The more slender lighthouse on the older versions of this flag are based upon the lighthouse on the Bell Rock in Scotland.
Martin Grieve, 26 October 2008

Commissioners flag

[Commissioners of Northern Lighthouses - Ensign] image by Martin Grieve, 2 November 2008
Source: Flaggenbuch (1939

[Pennant of commissioners of Northern Lighthouses - Commissioner's flag]image by Martin Grieve, 26 October 2008
Source: Flaggenbuch (1939

Note that the red cross is thicker on the new version of this pennant.
Martin Grieve, 2 November 2008


Scottish Lighthouse Board

[Scottish Lighthouse Board] located by Jarig Bakker, 28 August 2001
Source: Norris and Hobbs (1848)

[Scottish Lighthouse Board] located by David Prothero, 10 March 2006

Source: Brown's Standards and Flags of All Nations


Overseas Lighthouses

Overseas lighthouses were the responsibility of the Imperial Lighthouse Service of the Board of Trade. The Bahamas office looked after not only the lighthouses on the Bahamas but also that on Sombrero, a small island that was part of the St Christopher-Nevis group of the Leeward Islands. The tender based at Nassau flew a Blue Ensign with a badge that consisted of a lighthouse within an oval belt on which BOARD OF TRADE was written in white on red. The belt was surmounted by a crown, with a red scroll above, bearing the word BAHAMA in white. This was an official flag warranted 20 July 1898, but it is possible that the Colombo office had a similar, but unofficial badge with CEYLON on the scroll. It was more usual for colonial lighthouse tenders to fly the Board of Trade Blue Ensign with the sailing ship badge.

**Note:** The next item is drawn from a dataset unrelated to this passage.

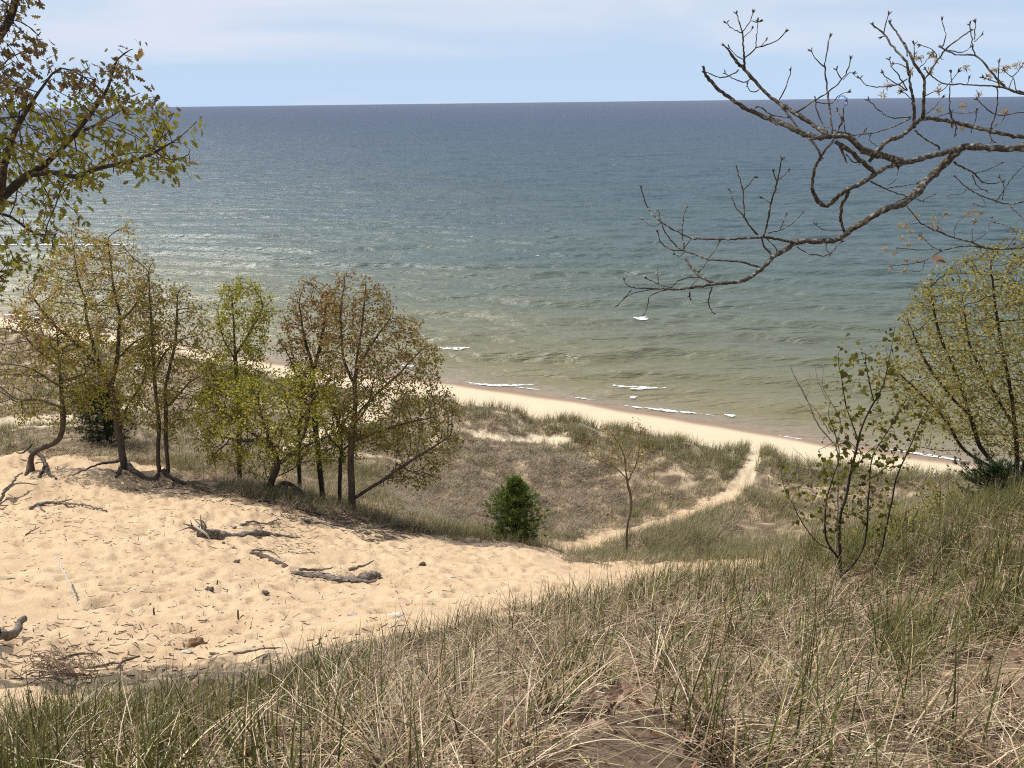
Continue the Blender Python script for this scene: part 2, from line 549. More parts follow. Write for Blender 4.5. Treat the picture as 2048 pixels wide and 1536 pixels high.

The Bahama/Sombrero badge was flown by the tender Ana Patricia until about 1971 when it was replaced by the Board of Trade Blue Ensign [Bahamian Symbols by Whitney Smith in The Flag Bulletin XIV:2-3], but the lighthouse at Sombrero, on special occasions, flew the Wheel and Anchor Blue Ensign of the Ministry of Transport, which had taken over the Board of Trade's transport responsibilities in, I think, the early 1950's [Public Record Office document MT 45/580].